Your instructions
It is required that the lines from the top of the listing through the line with "cam.clip_start = 0.5; cam.clip_end = 60000" be reproduced exactly, excluding pictures.

Data block
____________

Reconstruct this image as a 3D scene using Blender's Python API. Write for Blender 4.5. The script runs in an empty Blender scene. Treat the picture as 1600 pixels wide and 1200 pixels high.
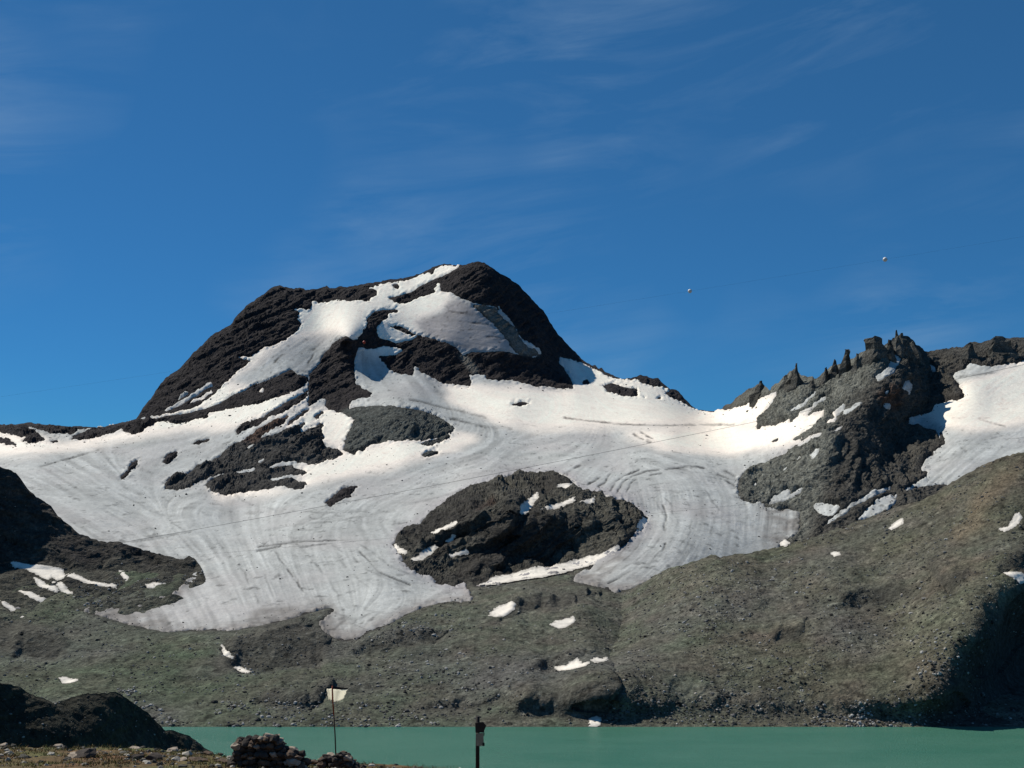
import bpy, math, random
import numpy as np
from mathutils import Vector

# ------------------------------------------------------------------ camera, sky, sun, exposure
SC = bpy.context.scene
F = 1716.0            # focal length in photograph pixels (1600 wide)
HZ = 740.0            # eye-level line in the photograph
CAMZ = 220.0          # camera height over the lake
cam = bpy.data.cameras.new('camera'); camo = bpy.data.objects.new('camera', cam)
SC.collection.objects.link(camo); SC.camera = camo
camo.location = (0, 0, CAMZ); camo.rotation_euler = (math.radians(90), 0, 0)
cam.sensor_width = 36; cam.lens = 36 * F / 1600; cam.shift_y = (HZ - 600) / 1600
cam.clip_start = 0.5; cam.clip_end = 60000

SUN_AZ, SUN_EL = -54.0, 47.0      # degrees from the view direction (minus = left), elevation
SKY_STRENGTH = 0.085
CLOUD_LOC = (0.0, 0.0, 0.0); COVER_LOC = (2.7, 0.3, 1.5)
w = bpy.data.worlds.new('World'); SC.world = w; w.use_nodes = True
nt = w.node_tree; nt.nodes.clear()
def N(t, **kw):
    n = nt.nodes.new(t)
    for k, v in kw.items(): setattr(n, k, v)
    return n
out = N('ShaderNodeOutputWorld'); bg = N('ShaderNodeBackground'); sky = N('ShaderNodeTexSky')
sky.sky_type = 'NISHITA'; sky.sun_disc = False
sky.sun_elevation = math.radians(SUN_EL); sky.sun_rotation = math.radians(SUN_AZ)
sky.altitude = 2700; sky.air_density = 0.9; sky.dust_density = 0.05; sky.ozone_density = 4.0
# deep, saturated high-mountain blue: one response curve per channel over the whole sky
sp = N('ShaderNodeSeparateColor'); cb = N('ShaderNodeCombineColor'); nt.links.new(sky.outputs[0], sp.inputs[0])
for i, (k, g) in enumerate(((.084, .46), (.375, .60), (.672, .676))):
    pw = N('ShaderNodeMath', operation='POWER'); pw.inputs[1].default_value = g
    ml = N('ShaderNodeMath', operation='MULTIPLY'); ml.inputs[1].default_value = k * SKY_STRENGTH ** (g - 1)
    nt.links.new(sp.outputs[i], pw.inputs[0]); nt.links.new(pw.outputs[0], ml.inputs[0]); nt.links.new(ml.outputs[0], cb.inputs[i])
# thin cirrus: stretched noise over the direction of the sky
tc = N('ShaderNodeTexCoord')
mr = N('ShaderNodeMapping'); mr.inputs['Rotation'].default_value = (0, math.radians(9), 0)
mp = N('ShaderNodeMapping'); mp.inputs['Scale'].default_value = (2.6, 2.6, 13.0); mp.inputs['Location'].default_value = CLOUD_LOC
nt.links.new(tc.outputs['Generated'], mr.inputs['Vector'])
n1 = N('ShaderNodeTexNoise'); n1.inputs['Scale'].default_value = 1.6; n1.inputs['Detail'].default_value = 9; n1.inputs['Roughness'].default_value = 0.62
n1.inputs['Distortion'].default_value = 0.5
n2 = N('ShaderNodeTexNoise'); n2.inputs['Scale'].default_value = 3.4; n2.inputs['Detail'].default_value = 3
r1 = N('ShaderNodeMapRange'); r1.inputs['From Min'].default_value = 0.46; r1.inputs['From Max'].default_value = 0.85
r2 = N('ShaderNodeMapRange'); r2.inputs['From Min'].default_value = 0.42; r2.inputs['From Max'].default_value = 0.72
mu = N('ShaderNodeMath', operation='MULTIPLY'); mu2 = N('ShaderNodeMath', operation='MULTIPLY'); mu2.inputs[1].default_value = 0.62
nt.links.new(mr.outputs[0], mp.inputs['Vector']); nt.links.new(mp.outputs[0], n1.inputs['Vector'])
m2 = N('ShaderNodeMapping'); m2.inputs['Location'].default_value = COVER_LOC; nt.links.new(mr.outputs[0], m2.inputs['Vector']); nt.links.new(m2.outputs[0], n2.inputs['Vector'])
nt.links.new(n1.outputs[0], r1.inputs['Value']); nt.links.new(n2.outputs[0], r2.inputs['Value'])
nt.links.new(r1.outputs[0], mu.inputs[0]); nt.links.new(r2.outputs[0], mu.inputs[1]); nt.links.new(mu.outputs[0], mu2.inputs[0])
mx = N('ShaderNodeMixRGB'); mx.inputs['Color2'].default_value = (3.6, 5.2, 7.0, 1)
nt.links.new(mu2.outputs[0], mx.inputs['Fac']); nt.links.new(cb.outputs[0], mx.inputs['Color1'])
nt.links.new(mx.outputs[0], bg.inputs['Color']); bg.inputs['Strength'].default_value = SKY_STRENGTH
nt.links.new(bg.outputs[0], out.inputs['Surface'])

sl = bpy.data.lights.new('sun', 'SUN'); sl.energy = 4.7; sl.angle = math.radians(0.53); sl.color = (1.0, 0.95, 0.855)
so = bpy.data.objects.new('sun', sl); SC.collection.objects.link(so)
a, e = math.radians(SUN_AZ), math.radians(SUN_EL)
SUNV = Vector((math.sin(a) * math.cos(e), math.cos(a) * math.cos(e), math.sin(e)))
so.rotation_euler = SUNV.to_track_quat('Z', 'Y').to_euler(); so.location = (-300, 100, 900)
vs = SC.view_settings
vs.view_transform = 'Standard'; vs.look = 'None'; vs.exposure = 0.0; vs.gamma = 1; vs.use_curve_mapping = False

# ------------------------------------------------------------------ helpers
rng = np.random.default_rng(7); random.seed(7)
TAB = rng.random(65536).astype(np.float32)
def vn(x, y, z):
    xi = np.floor(x).astype(np.int64); yi = np.floor(y).astype(np.int64); zi = np.floor(z).astype(np.int64)
    fx = (x - xi).astype(np.float32); fy = (y - yi).astype(np.float32); fz = (z - zi).astype(np.float32)
    fx = fx * fx * (3 - 2 * fx); fy = fy * fy * (3 - 2 * fy); fz = fz * fz * (3 - 2 * fz)
    def h(i, j, k): return TAB[((i * 73856093) ^ (j * 19349663) ^ (k * 83492791)) & 65535]
    c00 = h(xi, yi, zi) * (1 - fx) + h(xi + 1, yi, zi) * fx
    c10 = h(xi, yi + 1, zi) * (1 - fx) + h(xi + 1, yi + 1, zi) * fx
    c01 = h(xi, yi, zi + 1) * (1 - fx) + h(xi + 1, yi, zi + 1) * fx
    c11 = h(xi, yi + 1, zi + 1) * (1 - fx) + h(xi + 1, yi + 1, zi + 1) * fx
    return (c00 * (1 - fy) + c10 * fy) * (1 - fz) + (c01 * (1 - fy) + c11 * fy) * fz
def fbm(P, size, octv=5, gain=0.5, seed=0, st=(1, 1, 1)):
    x, y, z = (P[..., 0] / size * st[0] + seed * 17.3, P[..., 1] / size * st[1] + seed * 5.1, P[..., 2] / size * st[2] + seed * 9.7)
    s = 0; a = 1; t = 0
    for o in range(octv):
        s = s + a * (vn(x, y, z) * 2 - 1); t += a; a *= gain
        x, y, z = x * 2.03 + 11.1, y * 2.03 + 3.7, z * 2.03 + 7.9
    return s / t
def ridged(P, size, octv=5, gain=0.55, seed=0, st=(1, 1, 1)):
    x, y, z = (P[..., 0] / size * st[0] + seed * 17.3, P[..., 1] / size * st[1] + seed * 5.1, P[..., 2] / size * st[2] + seed * 9.7)
    s = 0; a = 1; t = 0
    for o in range(octv):
        s = s + a * (1 - np.abs(vn(x, y, z) * 2 - 1) * 2); t += a; a *= gain
        x, y, z = x * 2.07 + 11.1, y * 2.07 + 3.7, z * 2.07 + 7.9
    return s / t

U0, V0, UW, VH = -340, 380, 2300, 880          # raster of zone outlines
def raster(polys):
    m = np.zeros((VH, UW), np.float32)
    for p in polys:
        p = np.array(p, float); x = p[:, 0] - U0; y = p[:, 1] - V0
        x2, y2 = np.roll(x, -1), np.roll(y, -1)
        for r in range(max(0, int(y.min()) - 1), min(VH, int(y.max()) + 2)):
            yc = r + 0.001
            c = (y <= yc) != (y2 <= yc)
            if not c.any(): continue
            xs = np.sort(x[c] + (yc - y[c]) / (y2[c] - y[c]) * (x2[c] - x[c]))
            for i in range(0, len(xs) - 1, 2):
                a0, b0 = int(max(0, math.ceil(xs[i]))), int(min(UW, math.floor(xs[i + 1]) + 1))
                if b0 > a0: m[r, a0:b0] = 1
    return m
def box1(m, r, ax):
    k = 2 * r + 1
    pad = [(0, 0), (0, 0)]; pad[ax] = (r + 1, r)
    c = np.cumsum(np.pad(m, pad, mode='edge'), axis=ax, dtype=np.float64)
    return ((c[k:] - c[:-k]) if ax == 0 else (c[:, k:] - c[:, :-k])).astype(np.float32) / k
def blur(m, r, n=2):
    for _ in range(n): m = box1(box1(m, r, 0), r, 1)
    return m
def samp(m, U, V):
    x = np.clip(U - U0, 0, UW - 1.01); y = np.clip(V - V0, 0, VH - 1.01)
    xi = x.astype(int); yi = y.astype(int); fx = (x - xi).astype(np.float32); fy = (y - yi).astype(np.float32)
    return (m[yi, xi] * (1 - fx) + m[yi, xi + 1] * fx) * (1 - fy) + (m[yi + 1, xi] * (1 - fx) + m[yi + 1, xi + 1] * fx) * fy
def lines(pls, wdt=1.0):
    m = np.zeros((VH, UW), np.float32)
    for pl in pls:
        for (x0, y0), (x1, y1) in zip(pl[:-1], pl[1:]):
            n = int(math.hypot(x1 - x0, y1 - y0) * 2) + 1
            for i in range(n + 1):
                t = i / n
                x = x0 + (x1 - x0) * t - U0; y = y0 + (y1 - y0) * t - V0
                for dy in range(int(-wdt), int(wdt) + 1):
                    r, c = int(round(y + dy)), int(round(x))
                    if 0 <= r < VH and 0 <= c < UW: m[r, c] = 1
    return m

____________

Solution to this problem
Reconstruct this image as a 3D scene using Blender's Python API. Write for Blender 4.5. The script runs in an empty Blender scene. Treat the picture as 1600 pixels wide and 1200 pixels high.
import bpy, math, random
import numpy as np
from mathutils import Vector

# ------------------------------------------------------------------ camera, sky, sun, exposure
SC = bpy.context.scene
F = 1716.0            # focal length in photograph pixels (1600 wide)
HZ = 740.0            # eye-level line in the photograph
CAMZ = 220.0          # camera height over the lake
cam = bpy.data.cameras.new('camera'); camo = bpy.data.objects.new('camera', cam)
SC.collection.objects.link(camo); SC.camera = camo
camo.location = (0, 0, CAMZ); camo.rotation_euler = (math.radians(90), 0, 0)
cam.sensor_width = 36; cam.lens = 36 * F / 1600; cam.shift_y = (HZ - 600) / 1600
cam.clip_start = 0.5; cam.clip_end = 60000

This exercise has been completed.